Present the data once more in exactly its original form.

**Data section:**
* START *

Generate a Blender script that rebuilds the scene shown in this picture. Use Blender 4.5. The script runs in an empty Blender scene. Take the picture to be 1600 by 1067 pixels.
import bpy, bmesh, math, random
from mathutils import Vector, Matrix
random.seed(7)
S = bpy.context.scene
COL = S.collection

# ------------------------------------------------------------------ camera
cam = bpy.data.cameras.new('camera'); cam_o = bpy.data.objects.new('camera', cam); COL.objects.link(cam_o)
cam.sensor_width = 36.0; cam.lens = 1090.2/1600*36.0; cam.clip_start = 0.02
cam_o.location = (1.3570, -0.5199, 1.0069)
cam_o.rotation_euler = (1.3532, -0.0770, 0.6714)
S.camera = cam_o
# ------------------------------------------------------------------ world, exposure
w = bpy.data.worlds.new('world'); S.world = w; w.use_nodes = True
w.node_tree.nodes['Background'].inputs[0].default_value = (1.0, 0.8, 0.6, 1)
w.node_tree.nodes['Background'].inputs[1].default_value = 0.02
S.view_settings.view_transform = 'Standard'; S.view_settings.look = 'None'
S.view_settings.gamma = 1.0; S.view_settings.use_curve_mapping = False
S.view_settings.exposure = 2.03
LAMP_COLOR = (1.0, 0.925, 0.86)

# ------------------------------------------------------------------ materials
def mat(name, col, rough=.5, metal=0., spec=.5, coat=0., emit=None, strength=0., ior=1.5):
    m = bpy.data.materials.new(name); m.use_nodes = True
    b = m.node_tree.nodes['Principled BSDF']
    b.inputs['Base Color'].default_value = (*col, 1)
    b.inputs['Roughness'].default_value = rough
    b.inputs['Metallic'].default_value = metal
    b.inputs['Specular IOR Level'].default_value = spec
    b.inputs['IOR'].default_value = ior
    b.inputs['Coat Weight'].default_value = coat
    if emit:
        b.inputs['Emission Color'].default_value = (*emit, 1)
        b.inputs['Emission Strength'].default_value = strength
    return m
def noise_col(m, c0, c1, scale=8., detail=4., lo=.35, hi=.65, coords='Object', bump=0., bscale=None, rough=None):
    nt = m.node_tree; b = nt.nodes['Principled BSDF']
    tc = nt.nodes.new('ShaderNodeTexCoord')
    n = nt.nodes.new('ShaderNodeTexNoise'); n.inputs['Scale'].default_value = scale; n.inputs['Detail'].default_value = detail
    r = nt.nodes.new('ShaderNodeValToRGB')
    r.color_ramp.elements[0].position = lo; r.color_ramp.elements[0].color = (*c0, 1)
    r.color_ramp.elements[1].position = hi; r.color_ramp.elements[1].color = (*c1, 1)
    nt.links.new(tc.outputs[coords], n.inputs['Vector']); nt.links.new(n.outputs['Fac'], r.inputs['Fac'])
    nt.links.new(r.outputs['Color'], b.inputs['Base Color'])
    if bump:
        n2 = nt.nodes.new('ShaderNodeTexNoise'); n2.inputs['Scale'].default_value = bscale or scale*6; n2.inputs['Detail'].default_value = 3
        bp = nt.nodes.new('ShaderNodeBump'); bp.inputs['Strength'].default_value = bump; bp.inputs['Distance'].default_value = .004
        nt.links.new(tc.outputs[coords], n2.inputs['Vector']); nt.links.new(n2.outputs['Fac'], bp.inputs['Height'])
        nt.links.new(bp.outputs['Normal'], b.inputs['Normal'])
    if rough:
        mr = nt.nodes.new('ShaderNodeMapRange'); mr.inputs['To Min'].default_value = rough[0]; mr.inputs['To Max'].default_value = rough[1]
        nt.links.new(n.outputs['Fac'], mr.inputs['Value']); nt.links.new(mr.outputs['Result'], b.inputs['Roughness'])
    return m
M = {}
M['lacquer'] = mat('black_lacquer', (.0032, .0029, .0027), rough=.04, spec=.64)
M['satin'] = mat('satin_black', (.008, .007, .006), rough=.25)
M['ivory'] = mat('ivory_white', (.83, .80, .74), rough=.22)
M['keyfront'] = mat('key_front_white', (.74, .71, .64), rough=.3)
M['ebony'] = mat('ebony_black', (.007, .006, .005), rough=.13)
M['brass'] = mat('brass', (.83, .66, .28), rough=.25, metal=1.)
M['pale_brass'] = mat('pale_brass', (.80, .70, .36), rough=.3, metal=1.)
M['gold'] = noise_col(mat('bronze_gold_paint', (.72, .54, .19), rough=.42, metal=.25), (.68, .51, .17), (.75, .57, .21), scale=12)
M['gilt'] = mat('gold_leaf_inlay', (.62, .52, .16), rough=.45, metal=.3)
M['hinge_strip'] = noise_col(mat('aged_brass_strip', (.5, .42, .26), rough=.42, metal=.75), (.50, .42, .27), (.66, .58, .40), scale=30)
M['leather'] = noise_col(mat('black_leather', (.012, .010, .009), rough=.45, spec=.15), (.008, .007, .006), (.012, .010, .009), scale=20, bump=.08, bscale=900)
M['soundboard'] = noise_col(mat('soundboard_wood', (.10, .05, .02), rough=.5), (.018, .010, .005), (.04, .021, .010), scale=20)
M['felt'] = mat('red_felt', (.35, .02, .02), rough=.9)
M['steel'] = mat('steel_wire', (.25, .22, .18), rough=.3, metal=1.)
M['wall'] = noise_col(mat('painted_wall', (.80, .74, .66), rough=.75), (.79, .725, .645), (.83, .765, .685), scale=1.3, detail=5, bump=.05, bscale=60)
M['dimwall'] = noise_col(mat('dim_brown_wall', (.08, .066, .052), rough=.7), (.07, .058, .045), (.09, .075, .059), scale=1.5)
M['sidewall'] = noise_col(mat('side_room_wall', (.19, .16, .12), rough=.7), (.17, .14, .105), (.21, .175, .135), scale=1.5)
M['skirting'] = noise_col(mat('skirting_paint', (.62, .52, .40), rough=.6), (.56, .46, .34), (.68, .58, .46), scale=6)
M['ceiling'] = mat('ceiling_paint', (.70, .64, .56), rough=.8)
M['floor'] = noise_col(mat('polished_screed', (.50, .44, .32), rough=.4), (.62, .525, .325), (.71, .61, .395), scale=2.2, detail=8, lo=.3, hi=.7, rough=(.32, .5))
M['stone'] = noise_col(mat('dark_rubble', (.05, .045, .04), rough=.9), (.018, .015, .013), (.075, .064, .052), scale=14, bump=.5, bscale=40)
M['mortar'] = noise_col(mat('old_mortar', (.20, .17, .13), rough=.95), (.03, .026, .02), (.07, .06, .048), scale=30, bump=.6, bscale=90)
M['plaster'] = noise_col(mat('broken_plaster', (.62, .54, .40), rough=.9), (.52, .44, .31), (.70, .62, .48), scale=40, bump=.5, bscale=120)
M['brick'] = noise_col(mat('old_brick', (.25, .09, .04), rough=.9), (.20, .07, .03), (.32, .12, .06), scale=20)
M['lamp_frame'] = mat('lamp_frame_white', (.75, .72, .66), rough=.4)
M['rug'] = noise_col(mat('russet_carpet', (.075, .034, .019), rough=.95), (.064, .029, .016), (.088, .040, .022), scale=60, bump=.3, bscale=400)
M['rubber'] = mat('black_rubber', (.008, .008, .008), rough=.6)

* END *

**Task output:**
Generate a Blender script that rebuilds the scene shown in this picture. Use Blender 4.5. The script runs in an empty Blender scene. Take the picture to be 1600 by 1067 pixels.
import bpy, bmesh, math, random
from mathutils import Vector, Matrix
random.seed(7)
S = bpy.context.scene
COL = S.collection

# ------------------------------------------------------------------ camera
cam = bpy.data.cameras.new('camera'); cam_o = bpy.data.objects.new('camera', cam); COL.objects.link(cam_o)
cam.sensor_width = 36.0; cam.lens = 1090.2/1600*36.0; cam.clip_start = 0.02
cam_o.location = (1.3570, -0.5199, 1.0069)
cam_o.rotation_euler = (1.3532, -0.0770, 0.6714)
S.camera = cam_o
# ------------------------------------------------------------------ world, exposure
w = bpy.data.worlds.new('world'); S.world = w; w.use_nodes = True
w.node_tree.nodes['Background'].inputs[0].default_value = (1.0, 0.8, 0.6, 1)
w.node_tree.nodes['Background'].inputs[1].default_value = 0.02
S.view_settings.view_transform = 'Standard'; S.view_settings.look = 'None'
S.view_settings.gamma = 1.0; S.view_settings.use_curve_mapping = False
S.view_settings.exposure = 2.03
LAMP_COLOR = (1.0, 0.925, 0.86)

# ------------------------------------------------------------------ materials
def mat(name, col, rough=.5, metal=0., spec=.5, coat=0., emit=None, strength=0., ior=1.5):
    m = bpy.data.materials.new(name); m.use_nodes = True
    b = m.node_tree.nodes['Principled BSDF']
    b.inputs['Base Color'].default_value = (*col, 1)
    b.inputs['Roughness'].default_value = rough
    b.inputs['Metallic'].default_value = metal
    b.inputs['Specular IOR Level'].default_value = spec
    b.inputs['IOR'].default_value = ior
    b.inputs['Coat Weight'].default_value = coat
    if emit:
        b.inputs['Emission Color'].default_value = (*emit, 1)
        b.inputs['Emission Strength'].default_value = strength
    return m
def noise_col(m, c0, c1, scale=8., detail=4., lo=.35, hi=.65, coords='Object', bump=0., bscale=None, rough=None):
    nt = m.node_tree; b = nt.nodes['Principled BSDF']
    tc = nt.nodes.new('ShaderNodeTexCoord')
    n = nt.nodes.new('ShaderNodeTexNoise'); n.inputs['Scale'].default_value = scale; n.inputs['Detail'].default_value = detail
    r = nt.nodes.new('ShaderNodeValToRGB')
    r.color_ramp.elements[0].position = lo; r.color_ramp.elements[0].color = (*c0, 1)
    r.color_ramp.elements[1].position = hi; r.color_ramp.elements[1].color = (*c1, 1)
    nt.links.new(tc.outputs[coords], n.inputs['Vector']); nt.links.new(n.outputs['Fac'], r.inputs['Fac'])
    nt.links.new(r.outputs['Color'], b.inputs['Base Color'])
    if bump:
        n2 = nt.nodes.new('ShaderNodeTexNoise'); n2.inputs['Scale'].default_value = bscale or scale*6; n2.inputs['Detail'].default_value = 3
        bp = nt.nodes.new('ShaderNodeBump'); bp.inputs['Strength'].default_value = bump; bp.inputs['Distance'].default_value = .004
        nt.links.new(tc.outputs[coords], n2.inputs['Vector']); nt.links.new(n2.outputs['Fac'], bp.inputs['Height'])
        nt.links.new(bp.outputs['Normal'], b.inputs['Normal'])
    if rough:
        mr = nt.nodes.new('ShaderNodeMapRange'); mr.inputs['To Min'].default_value = rough[0]; mr.inputs['To Max'].default_value = rough[1]
        nt.links.new(n.outputs['Fac'], mr.inputs['Value']); nt.links.new(mr.outputs['Result'], b.inputs['Roughness'])
    return m
M = {}
M['lacquer'] = mat('black_lacquer', (.0032, .0029, .0027), rough=.04, spec=.64)
M['satin'] = mat('satin_black', (.008, .007, .006), rough=.25)
M['ivory'] = mat('ivory_white', (.83, .80, .74), rough=.22)
M['keyfront'] = mat('key_front_white', (.74, .71, .64), rough=.3)
M['ebony'] = mat('ebony_black', (.007, .006, .005), rough=.13)
M['brass'] = mat('brass', (.83, .66, .28), rough=.25, metal=1.)
M['pale_brass'] = mat('pale_brass', (.80, .70, .36), rough=.3, metal=1.)
M['gold'] = noise_col(mat('bronze_gold_paint', (.72, .54, .19), rough=.42, metal=.25), (.68, .51, .17), (.75, .57, .21), scale=12)
M['gilt'] = mat('gold_leaf_inlay', (.62, .52, .16), rough=.45, metal=.3)
M['hinge_strip'] = noise_col(mat('aged_brass_strip', (.5, .42, .26), rough=.42, metal=.75), (.50, .42, .27), (.66, .58, .40), scale=30)
M['leather'] = noise_col(mat('black_leather', (.012, .010, .009), rough=.45, spec=.15), (.008, .007, .006), (.012, .010, .009), scale=20, bump=.08, bscale=900)
M['soundboard'] = noise_col(mat('soundboard_wood', (.10, .05, .02), rough=.5), (.018, .010, .005), (.04, .021, .010), scale=20)
M['felt'] = mat('red_felt', (.35, .02, .02), rough=.9)
M['steel'] = mat('steel_wire', (.25, .22, .18), rough=.3, metal=1.)
M['wall'] = noise_col(mat('painted_wall', (.80, .74, .66), rough=.75), (.79, .725, .645), (.83, .765, .685), scale=1.3, detail=5, bump=.05, bscale=60)
M['dimwall'] = noise_col(mat('dim_brown_wall', (.08, .066, .052), rough=.7), (.07, .058, .045), (.09, .075, .059), scale=1.5)
M['sidewall'] = noise_col(mat('side_room_wall', (.19, .16, .12), rough=.7), (.17, .14, .105), (.21, .175, .135), scale=1.5)
M['skirting'] = noise_col(mat('skirting_paint', (.62, .52, .40), rough=.6), (.56, .46, .34), (.68, .58, .46), scale=6)
M['ceiling'] = mat('ceiling_paint', (.70, .64, .56), rough=.8)
M['floor'] = noise_col(mat('polished_screed', (.50, .44, .32), rough=.4), (.62, .525, .325), (.71, .61, .395), scale=2.2, detail=8, lo=.3, hi=.7, rough=(.32, .5))
M['stone'] = noise_col(mat('dark_rubble', (.05, .045, .04), rough=.9), (.018, .015, .013), (.075, .064, .052), scale=14, bump=.5, bscale=40)
M['mortar'] = noise_col(mat('old_mortar', (.20, .17, .13), rough=.95), (.03, .026, .02), (.07, .06, .048), scale=30, bump=.6, bscale=90)
M['plaster'] = noise_col(mat('broken_plaster', (.62, .54, .40), rough=.9), (.52, .44, .31), (.70, .62, .48), scale=40, bump=.5, bscale=120)
M['brick'] = noise_col(mat('old_brick', (.25, .09, .04), rough=.9), (.20, .07, .03), (.32, .12, .06), scale=20)
M['lamp_frame'] = mat('lamp_frame_white', (.75, .72, .66), rough=.4)
M['rug'] = noise_col(mat('russet_carpet', (.075, .034, .019), rough=.95), (.064, .029, .016), (.088, .040, .022), scale=60, bump=.3, bscale=400)
M['rubber'] = mat('black_rubber', (.008, .008, .008), rough=.6)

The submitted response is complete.